Bu gelişmeye rağmen, aynı dönemde gerçekleşen yüksek göçten dolayı, şehirde yaşayıp şehir hukou’su olmayan nüfusta artış görüldü. "Hukou"suz bu yeni kesim genellikle hizmet sektöründe çalışan düşük eğitimliler.

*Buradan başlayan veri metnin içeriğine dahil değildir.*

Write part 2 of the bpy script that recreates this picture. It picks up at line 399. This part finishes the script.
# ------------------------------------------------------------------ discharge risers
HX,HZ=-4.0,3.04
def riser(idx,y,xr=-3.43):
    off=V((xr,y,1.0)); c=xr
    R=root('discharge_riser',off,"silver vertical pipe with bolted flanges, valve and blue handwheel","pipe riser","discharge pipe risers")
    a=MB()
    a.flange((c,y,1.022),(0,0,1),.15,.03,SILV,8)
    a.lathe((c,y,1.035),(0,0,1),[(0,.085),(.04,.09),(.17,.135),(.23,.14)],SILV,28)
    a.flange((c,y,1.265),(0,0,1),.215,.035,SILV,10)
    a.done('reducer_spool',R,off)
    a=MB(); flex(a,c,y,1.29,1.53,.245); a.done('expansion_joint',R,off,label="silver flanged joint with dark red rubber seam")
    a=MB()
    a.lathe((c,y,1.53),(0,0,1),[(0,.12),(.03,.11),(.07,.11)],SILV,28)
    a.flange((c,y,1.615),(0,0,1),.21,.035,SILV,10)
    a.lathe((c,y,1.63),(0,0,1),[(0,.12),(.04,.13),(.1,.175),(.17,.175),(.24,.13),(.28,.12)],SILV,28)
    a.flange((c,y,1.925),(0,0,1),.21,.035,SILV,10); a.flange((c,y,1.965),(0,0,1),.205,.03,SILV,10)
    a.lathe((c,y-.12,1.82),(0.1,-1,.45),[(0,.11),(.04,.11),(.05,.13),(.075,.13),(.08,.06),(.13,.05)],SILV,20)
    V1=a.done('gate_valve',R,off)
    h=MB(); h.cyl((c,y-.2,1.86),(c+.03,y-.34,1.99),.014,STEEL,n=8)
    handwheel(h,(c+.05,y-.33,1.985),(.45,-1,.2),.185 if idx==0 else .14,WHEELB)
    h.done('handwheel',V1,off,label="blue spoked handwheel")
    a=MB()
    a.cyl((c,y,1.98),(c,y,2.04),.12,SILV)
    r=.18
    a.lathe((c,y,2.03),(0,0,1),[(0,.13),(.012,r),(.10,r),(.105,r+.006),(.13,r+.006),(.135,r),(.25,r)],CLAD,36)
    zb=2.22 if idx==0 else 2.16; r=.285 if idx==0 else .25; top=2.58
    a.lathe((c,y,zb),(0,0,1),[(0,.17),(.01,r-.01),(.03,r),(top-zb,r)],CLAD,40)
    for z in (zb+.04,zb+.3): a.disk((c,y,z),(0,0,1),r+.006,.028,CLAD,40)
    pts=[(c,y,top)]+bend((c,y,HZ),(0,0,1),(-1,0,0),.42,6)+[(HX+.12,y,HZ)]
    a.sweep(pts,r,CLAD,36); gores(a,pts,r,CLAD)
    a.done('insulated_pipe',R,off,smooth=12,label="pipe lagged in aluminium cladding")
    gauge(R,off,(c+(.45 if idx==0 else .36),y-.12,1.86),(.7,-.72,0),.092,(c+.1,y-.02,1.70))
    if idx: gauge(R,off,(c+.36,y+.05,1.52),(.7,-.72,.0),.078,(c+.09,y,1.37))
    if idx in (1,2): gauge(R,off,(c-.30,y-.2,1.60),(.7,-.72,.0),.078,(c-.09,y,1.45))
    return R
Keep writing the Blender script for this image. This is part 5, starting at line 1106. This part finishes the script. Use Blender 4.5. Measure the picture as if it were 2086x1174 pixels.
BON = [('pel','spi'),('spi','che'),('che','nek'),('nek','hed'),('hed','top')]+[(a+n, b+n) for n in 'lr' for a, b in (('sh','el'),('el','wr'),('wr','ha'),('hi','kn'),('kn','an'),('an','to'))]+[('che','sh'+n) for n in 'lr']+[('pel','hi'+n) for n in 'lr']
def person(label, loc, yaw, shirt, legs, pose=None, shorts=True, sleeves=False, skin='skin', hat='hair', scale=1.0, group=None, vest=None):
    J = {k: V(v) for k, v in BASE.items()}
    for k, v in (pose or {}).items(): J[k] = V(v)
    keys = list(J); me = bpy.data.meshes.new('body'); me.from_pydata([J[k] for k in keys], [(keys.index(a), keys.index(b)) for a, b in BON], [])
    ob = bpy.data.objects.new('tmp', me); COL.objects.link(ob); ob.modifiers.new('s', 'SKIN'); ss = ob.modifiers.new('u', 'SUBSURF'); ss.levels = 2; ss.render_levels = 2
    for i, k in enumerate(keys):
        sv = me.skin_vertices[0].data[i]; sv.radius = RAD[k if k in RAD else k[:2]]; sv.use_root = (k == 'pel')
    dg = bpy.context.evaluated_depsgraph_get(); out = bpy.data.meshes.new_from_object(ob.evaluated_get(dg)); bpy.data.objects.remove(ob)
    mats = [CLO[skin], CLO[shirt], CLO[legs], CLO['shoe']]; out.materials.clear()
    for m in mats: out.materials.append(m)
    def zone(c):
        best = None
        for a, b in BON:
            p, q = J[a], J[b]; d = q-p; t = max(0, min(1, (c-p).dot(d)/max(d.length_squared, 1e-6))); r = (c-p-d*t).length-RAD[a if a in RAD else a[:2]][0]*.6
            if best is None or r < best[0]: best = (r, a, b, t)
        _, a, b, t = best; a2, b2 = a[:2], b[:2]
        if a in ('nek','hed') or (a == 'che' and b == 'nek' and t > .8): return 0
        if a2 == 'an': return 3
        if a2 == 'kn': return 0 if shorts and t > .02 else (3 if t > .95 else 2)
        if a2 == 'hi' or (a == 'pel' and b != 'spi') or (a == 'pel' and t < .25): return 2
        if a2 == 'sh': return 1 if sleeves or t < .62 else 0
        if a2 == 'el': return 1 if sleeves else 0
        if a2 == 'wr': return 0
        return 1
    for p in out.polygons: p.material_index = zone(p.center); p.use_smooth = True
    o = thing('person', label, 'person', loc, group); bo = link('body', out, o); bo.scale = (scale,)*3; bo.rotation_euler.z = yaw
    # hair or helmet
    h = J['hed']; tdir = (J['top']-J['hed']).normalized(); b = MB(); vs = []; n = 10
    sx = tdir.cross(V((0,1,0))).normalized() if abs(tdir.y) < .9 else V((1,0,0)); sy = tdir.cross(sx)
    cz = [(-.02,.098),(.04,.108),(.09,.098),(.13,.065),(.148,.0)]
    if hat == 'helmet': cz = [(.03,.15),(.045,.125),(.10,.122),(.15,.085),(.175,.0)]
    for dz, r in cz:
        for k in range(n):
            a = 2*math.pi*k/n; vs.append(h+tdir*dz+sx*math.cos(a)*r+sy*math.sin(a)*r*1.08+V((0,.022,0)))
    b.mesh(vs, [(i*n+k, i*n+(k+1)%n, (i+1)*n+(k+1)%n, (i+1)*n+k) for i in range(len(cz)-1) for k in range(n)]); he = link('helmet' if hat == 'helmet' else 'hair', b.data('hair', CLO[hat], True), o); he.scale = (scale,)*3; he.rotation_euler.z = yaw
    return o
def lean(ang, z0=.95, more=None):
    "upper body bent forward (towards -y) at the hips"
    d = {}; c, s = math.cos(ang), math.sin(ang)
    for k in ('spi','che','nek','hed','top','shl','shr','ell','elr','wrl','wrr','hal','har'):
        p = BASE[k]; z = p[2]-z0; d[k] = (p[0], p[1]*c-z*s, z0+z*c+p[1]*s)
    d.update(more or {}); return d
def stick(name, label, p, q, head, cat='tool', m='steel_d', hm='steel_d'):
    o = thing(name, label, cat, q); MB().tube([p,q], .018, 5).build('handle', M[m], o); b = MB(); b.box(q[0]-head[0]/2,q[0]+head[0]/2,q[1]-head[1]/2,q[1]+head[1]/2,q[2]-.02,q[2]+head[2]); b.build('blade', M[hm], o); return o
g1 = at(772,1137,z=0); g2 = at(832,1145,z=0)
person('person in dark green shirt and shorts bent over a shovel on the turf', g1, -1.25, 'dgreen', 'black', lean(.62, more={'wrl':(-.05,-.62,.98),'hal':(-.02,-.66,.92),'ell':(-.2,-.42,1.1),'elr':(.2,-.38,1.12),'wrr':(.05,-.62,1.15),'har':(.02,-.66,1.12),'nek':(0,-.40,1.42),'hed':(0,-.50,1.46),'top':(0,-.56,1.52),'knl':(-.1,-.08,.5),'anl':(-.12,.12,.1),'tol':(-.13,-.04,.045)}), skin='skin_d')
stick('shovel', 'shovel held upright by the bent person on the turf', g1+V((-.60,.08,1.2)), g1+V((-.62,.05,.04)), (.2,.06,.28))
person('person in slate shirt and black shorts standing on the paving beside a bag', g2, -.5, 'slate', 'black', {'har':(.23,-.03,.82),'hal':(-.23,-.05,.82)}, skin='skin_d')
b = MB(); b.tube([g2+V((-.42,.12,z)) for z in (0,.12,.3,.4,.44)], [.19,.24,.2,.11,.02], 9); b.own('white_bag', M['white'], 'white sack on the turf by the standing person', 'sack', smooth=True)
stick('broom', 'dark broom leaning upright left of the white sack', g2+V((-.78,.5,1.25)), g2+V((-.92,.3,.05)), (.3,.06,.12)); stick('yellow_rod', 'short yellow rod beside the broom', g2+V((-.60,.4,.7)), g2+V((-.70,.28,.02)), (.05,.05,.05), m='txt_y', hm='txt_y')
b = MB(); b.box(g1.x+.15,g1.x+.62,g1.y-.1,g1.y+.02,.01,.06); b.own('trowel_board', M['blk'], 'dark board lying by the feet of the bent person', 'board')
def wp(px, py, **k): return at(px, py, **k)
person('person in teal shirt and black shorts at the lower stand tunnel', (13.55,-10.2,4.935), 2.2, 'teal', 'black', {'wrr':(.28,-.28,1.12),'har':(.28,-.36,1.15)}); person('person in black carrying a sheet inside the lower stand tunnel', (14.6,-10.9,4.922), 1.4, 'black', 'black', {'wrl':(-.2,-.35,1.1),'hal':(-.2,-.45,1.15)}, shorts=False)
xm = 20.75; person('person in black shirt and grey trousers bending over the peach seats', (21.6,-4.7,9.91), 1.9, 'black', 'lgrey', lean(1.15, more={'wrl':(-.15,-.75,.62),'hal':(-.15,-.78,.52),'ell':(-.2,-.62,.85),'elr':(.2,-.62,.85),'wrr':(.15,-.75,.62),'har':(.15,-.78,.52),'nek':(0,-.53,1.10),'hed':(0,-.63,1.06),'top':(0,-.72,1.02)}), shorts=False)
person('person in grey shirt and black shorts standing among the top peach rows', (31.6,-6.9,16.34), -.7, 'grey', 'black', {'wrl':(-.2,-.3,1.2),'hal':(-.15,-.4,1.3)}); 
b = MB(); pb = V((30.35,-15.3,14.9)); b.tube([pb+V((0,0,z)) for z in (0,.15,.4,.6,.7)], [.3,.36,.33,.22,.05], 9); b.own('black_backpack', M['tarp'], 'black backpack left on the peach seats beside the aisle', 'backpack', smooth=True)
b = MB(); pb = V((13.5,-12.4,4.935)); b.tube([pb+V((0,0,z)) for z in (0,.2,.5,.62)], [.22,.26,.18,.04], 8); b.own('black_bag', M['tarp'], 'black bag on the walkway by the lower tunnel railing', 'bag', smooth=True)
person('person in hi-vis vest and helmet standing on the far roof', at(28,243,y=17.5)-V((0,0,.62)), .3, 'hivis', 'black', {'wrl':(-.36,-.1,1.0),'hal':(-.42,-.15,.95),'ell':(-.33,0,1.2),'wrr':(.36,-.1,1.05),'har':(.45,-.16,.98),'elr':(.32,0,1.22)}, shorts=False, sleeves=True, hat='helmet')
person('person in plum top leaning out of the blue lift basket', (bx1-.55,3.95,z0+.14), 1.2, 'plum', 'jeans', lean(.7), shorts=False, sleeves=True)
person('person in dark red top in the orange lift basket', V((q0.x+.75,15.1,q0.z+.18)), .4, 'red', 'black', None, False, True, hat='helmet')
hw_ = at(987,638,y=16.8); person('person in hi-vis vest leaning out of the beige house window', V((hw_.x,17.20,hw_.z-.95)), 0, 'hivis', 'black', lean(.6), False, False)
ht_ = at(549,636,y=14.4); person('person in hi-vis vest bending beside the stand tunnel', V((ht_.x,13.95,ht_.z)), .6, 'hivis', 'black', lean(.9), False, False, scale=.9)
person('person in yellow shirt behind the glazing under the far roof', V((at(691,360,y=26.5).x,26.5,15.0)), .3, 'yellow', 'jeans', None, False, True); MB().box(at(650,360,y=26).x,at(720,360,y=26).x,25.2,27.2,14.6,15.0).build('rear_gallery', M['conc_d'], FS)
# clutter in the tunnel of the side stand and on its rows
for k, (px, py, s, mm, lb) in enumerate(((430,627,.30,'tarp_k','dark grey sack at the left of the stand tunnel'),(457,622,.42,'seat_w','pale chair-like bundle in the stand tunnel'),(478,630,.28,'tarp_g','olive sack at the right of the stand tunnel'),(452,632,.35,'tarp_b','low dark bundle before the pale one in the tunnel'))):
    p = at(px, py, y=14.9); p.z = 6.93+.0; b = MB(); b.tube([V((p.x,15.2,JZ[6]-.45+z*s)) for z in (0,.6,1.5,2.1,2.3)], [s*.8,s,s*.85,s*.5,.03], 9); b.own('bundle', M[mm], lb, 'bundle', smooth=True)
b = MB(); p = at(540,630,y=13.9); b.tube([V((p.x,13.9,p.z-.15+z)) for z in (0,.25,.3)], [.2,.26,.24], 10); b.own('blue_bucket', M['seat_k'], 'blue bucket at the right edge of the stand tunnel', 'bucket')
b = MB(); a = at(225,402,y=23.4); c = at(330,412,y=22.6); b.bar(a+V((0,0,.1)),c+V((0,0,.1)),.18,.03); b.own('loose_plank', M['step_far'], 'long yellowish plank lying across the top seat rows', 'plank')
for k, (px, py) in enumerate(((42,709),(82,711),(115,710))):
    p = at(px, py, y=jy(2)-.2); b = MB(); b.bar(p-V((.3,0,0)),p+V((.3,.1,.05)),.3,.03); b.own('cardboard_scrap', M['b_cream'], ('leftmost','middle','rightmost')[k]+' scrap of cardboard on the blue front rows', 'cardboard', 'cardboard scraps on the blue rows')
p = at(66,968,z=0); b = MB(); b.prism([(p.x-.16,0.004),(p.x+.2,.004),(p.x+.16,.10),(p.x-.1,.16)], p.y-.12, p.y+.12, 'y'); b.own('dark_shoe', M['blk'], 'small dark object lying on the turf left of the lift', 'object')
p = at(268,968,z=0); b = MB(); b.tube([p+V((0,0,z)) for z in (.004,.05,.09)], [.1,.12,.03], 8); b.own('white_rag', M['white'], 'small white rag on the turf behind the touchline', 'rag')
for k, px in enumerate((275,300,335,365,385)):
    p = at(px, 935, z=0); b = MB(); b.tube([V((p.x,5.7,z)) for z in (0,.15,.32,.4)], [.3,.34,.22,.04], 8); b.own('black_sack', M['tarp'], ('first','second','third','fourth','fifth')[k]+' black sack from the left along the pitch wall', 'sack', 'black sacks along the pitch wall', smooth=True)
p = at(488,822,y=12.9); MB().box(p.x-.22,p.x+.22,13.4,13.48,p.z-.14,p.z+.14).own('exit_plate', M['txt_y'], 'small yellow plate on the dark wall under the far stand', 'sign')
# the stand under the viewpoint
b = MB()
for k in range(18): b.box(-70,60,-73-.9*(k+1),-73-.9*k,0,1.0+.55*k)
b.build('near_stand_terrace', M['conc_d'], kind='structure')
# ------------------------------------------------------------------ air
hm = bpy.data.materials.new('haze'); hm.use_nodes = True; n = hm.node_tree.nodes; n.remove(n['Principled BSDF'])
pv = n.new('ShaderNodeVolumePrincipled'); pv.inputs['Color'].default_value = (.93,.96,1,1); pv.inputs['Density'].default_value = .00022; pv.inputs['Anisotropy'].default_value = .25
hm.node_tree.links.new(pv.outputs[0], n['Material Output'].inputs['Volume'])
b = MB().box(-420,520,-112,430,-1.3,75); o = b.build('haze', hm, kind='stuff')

Çin'de artan emek maliyetlerinden dolayı düşük katma değerli birçok sektör ya daha küçük şehirlere ya da Güneydoğu Asya'daki daha düşük iş gücü maliyeti olan ülkelere taşındılar. Hizmet sektörü büyük şehirlerdeki istihdam artısının ana taşıyıcısı oldu. Bu alanda da özellikle dijital platform çalışanları başı çekiyor. Özellikle Türkiye'deki Getir ve Yemek Sepeti benzeri hizmetler sunan Meituan, Elema gibi platformlarda kurye olarak çalışan milyonlarca genç, kendi şehirlerinden büyük şehirlere göç edip sosyal güvenceye sahip olmadan tek başlarına yaşıyorlar. Güçlükle kazandıkları paraları da yine platform üzerinden kullandıkları mikro krediler ile aldıkları ürünlere ödüyorlar.

Şehirlere göçün yarattığı başka bir toplumsal sorun da "Geride Kalan Çocuklar (留守儿童)". Hukou'nun getirdiği tüm bu zorluklardan dolayı birçok göçmen, ailesini en azından çocuklarını büyük şehirlere getirmiyor. Geride kalan çocuk sayısının 70 milyona yakın olduğu tahmin ediliyor. Çocuklara dedeler, anneanne, babaanneler bakıyor. Ebeveynler ise çocuklarını ancak yeni yıl tatillerinde görebiliyor. Geride kalan çocuklarda yüksek oranda depresyon görüldüğü ve okul başarısının diğer çocuklara göre daha düşük olduğu biliniyor.

İşin ne kadar vahim boyutlara ulaşabildiğini sanırım şu örnek daha iyi açıklar: Geçenlerde yıllardır gittiğim berberimle muhabbet ederken 2 yaşına gelmiş çocuğunu doğumundan bu yana sadece iki kez gördüğünden bahsetti. Eşi ile beraber büyük şehirde yaşarken çocuklarının doğumu sonrası eşi memlekete dönmüş. Kendisi daha iyi kazanacağını düşünerek büyük şehirde kalmış. Ama artık canına tak etmiş, memleketine geri dönüp orada berber dükkânı açmak istiyor.